Provided material:
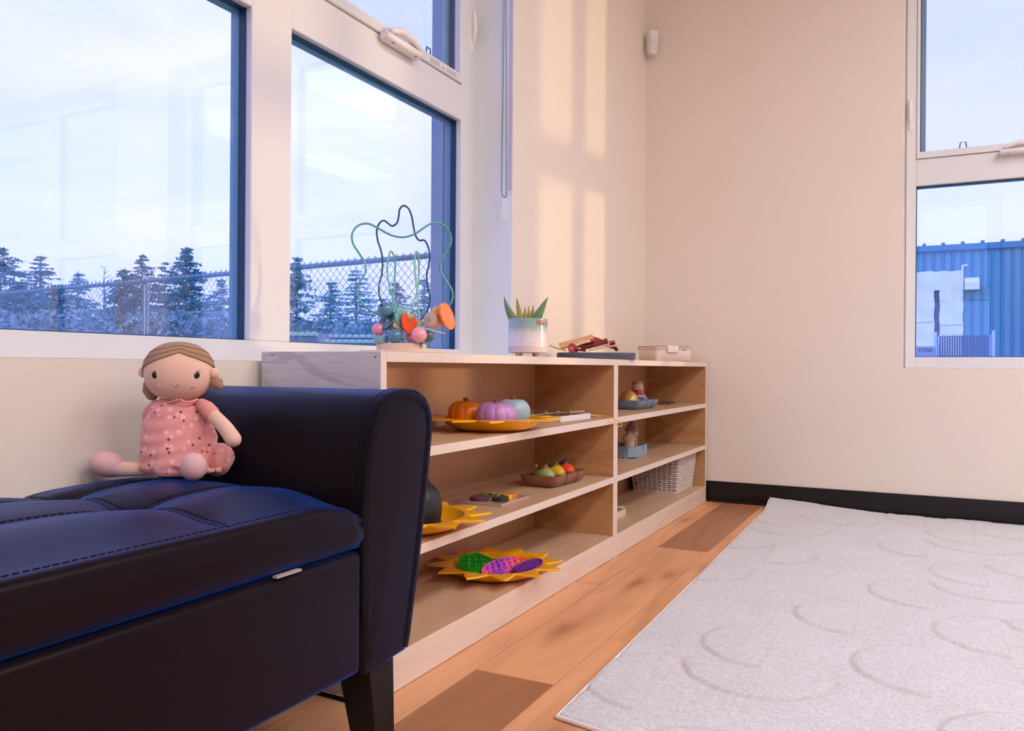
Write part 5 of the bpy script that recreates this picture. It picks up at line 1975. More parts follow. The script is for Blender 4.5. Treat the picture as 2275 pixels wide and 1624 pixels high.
def shell(mb):
    n, nv = 48, 16
    vs, fs = [], []
    for i in range(nv + 1):
        th = PI / 2 * i / nv
        for j in range(n):
            a = 2 * PI * j / n
            rr = 0.040 * math.sin(th) * (1 + 0.03 * math.cos(8 * a) * (i / nv) ** 3)
            vs.append((rr * math.cos(a), rr * 0.82 * math.sin(a), 0.018 + 0.048 * math.cos(th) - (0.006 * (0.5 + 0.5 * math.cos(8 * a))) * (i / nv) ** 4))
    for i in range(nv):
        for j in range(n):
            j2 = (j + 1) % n
            fs.append((i * n + j, (i + 1) * n + j, (i + 1) * n + j2, i * n + j2))
    fs.append(tuple((nv * n + j) for j in range(n)))
    mb.add(vs, fs)


part('dome', 'mustard', sh, shell, 70)
part('underside', mat('dark_brown_shell', (0.13, 0.07, 0.05), 0.5), sh, lambda mb: mb.lathe([(0.020, 0.0), (0.030, 0.004), (0.0345, 0.014), (0.030, 0.0155), (0, 0.0155)], 32, rfun=lambda a, k: 1 + 0.05 * math.cos(8 * a)), 60)
part('embossing', mat('pale_mustard', (0.80, 0.55, 0.24), 0.3), sh, lambda mb: [mb.tube([(0.0375 * math.cos(q) * 0.98, 0.0375 * 0.82 * math.sin(q), 0.0435 - 0.002 * k) for q in np.linspace(-0.95 + 0.02 * k, -0.35, 6)], 0.0006, 5) for k in range(3)], 0)

p = on_tray(BT, 0.006)
stack = [('teal blue stacking cup at the bottom of the stack in the blue tray', (0.02, 0.10, 0.19), 0.0245, 0.036, 'deep_blue_cup'),
         ('lavender grey stacking cup above the teal one', (0.42, 0.33, 0.40), 0.0262, 0.010, 'lavender_cup'),
         ('brick red stacking cup in the middle of the stack', (0.38, 0.055, 0.035), 0.0245, 0.017, 'brick_cup'),
         ('blush pink stacking cup above the brick red one', (0.62, 0.34, 0.29), 0.0228, 0.012, 'blush_cup'),
         ('pale pink stacking cup above the blush one', (0.68, 0.44, 0.38), 0.0210, 0.010, 'pale_pink_cup'),
         ('dusty rose stacking cup on top of the stack', (0.46, 0.23, 0.20), 0.0200, 0.010, 'rose_cup')]
z = Z1 + 0.0055
for lab, col, r, h, nm in stack:
    t = thing('stacking_cup', lab, 'cup', (p.x + 0.004, p.y + 0.012, z), 0, 'stacking cups in the blue tray')
    part('cup_body', mat(nm, col, 0.35), t, lambda mb: mb.lathe([(0, h), (r * 0.94, h), (r * 0.965, h - 0.001), (r * 0.985, 0.005), (r * 1.05, 0.0046), (r * 1.06, 0.0012), (r * 1.03, 0.0), (0, 0.0)], 36), 40)
    z += h + 0.0003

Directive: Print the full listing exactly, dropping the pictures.

The reply:
Write part 5 of the bpy script that recreates this picture. It picks up at line 1975. More parts follow. The script is for Blender 4.5. Treat the picture as 2275 pixels wide and 1624 pixels high.
def shell(mb):
    n, nv = 48, 16
    vs, fs = [], []
    for i in range(nv + 1):
        th = PI / 2 * i / nv
        for j in range(n):
            a = 2 * PI * j / n
            rr = 0.040 * math.sin(th) * (1 + 0.03 * math.cos(8 * a) * (i / nv) ** 3)
            vs.append((rr * math.cos(a), rr * 0.82 * math.sin(a), 0.018 + 0.048 * math.cos(th) - (0.006 * (0.5 + 0.5 * math.cos(8 * a))) * (i / nv) ** 4))
    for i in range(nv):
        for j in range(n):
            j2 = (j + 1) % n
            fs.append((i * n + j, (i + 1) * n + j, (i + 1) * n + j2, i * n + j2))
    fs.append(tuple((nv * n + j) for j in range(n)))
    mb.add(vs, fs)


part('dome', 'mustard', sh, shell, 70)
part('underside', mat('dark_brown_shell', (0.13, 0.07, 0.05), 0.5), sh, lambda mb: mb.lathe([(0.020, 0.0), (0.030, 0.004), (0.0345, 0.014), (0.030, 0.0155), (0, 0.0155)], 32, rfun=lambda a, k: 1 + 0.05 * math.cos(8 * a)), 60)
part('embossing', mat('pale_mustard', (0.80, 0.55, 0.24), 0.3), sh, lambda mb: [mb.tube([(0.0375 * math.cos(q) * 0.98, 0.0375 * 0.82 * math.sin(q), 0.0435 - 0.002 * k) for q in np.linspace(-0.95 + 0.02 * k, -0.35, 6)], 0.0006, 5) for k in range(3)], 0)

p = on_tray(BT, 0.006)
stack = [('teal blue stacking cup at the bottom of the stack in the blue tray', (0.02, 0.10, 0.19), 0.0245, 0.036, 'deep_blue_cup'),
         ('lavender grey stacking cup above the teal one', (0.42, 0.33, 0.40), 0.0262, 0.010, 'lavender_cup'),
         ('brick red stacking cup in the middle of the stack', (0.38, 0.055, 0.035), 0.0245, 0.017, 'brick_cup'),
         ('blush pink stacking cup above the brick red one', (0.62, 0.34, 0.29), 0.0228, 0.012, 'blush_cup'),
         ('pale pink stacking cup above the blush one', (0.68, 0.44, 0.38), 0.0210, 0.010, 'pale_pink_cup'),
         ('dusty rose stacking cup on top of the stack', (0.46, 0.23, 0.20), 0.0200, 0.010, 'rose_cup')]
z = Z1 + 0.0055
for lab, col, r, h, nm in stack:
    t = thing('stacking_cup', lab, 'cup', (p.x + 0.004, p.y + 0.012, z), 0, 'stacking cups in the blue tray')
    part('cup_body', mat(nm, col, 0.35), t, lambda mb: mb.lathe([(0, h), (r * 0.94, h), (r * 0.965, h - 0.001), (r * 0.985, 0.005), (r * 1.05, 0.0046), (r * 1.06, 0.0012), (r * 1.03, 0.0), (0, 0.0)], 36), 40)
    z += h + 0.0003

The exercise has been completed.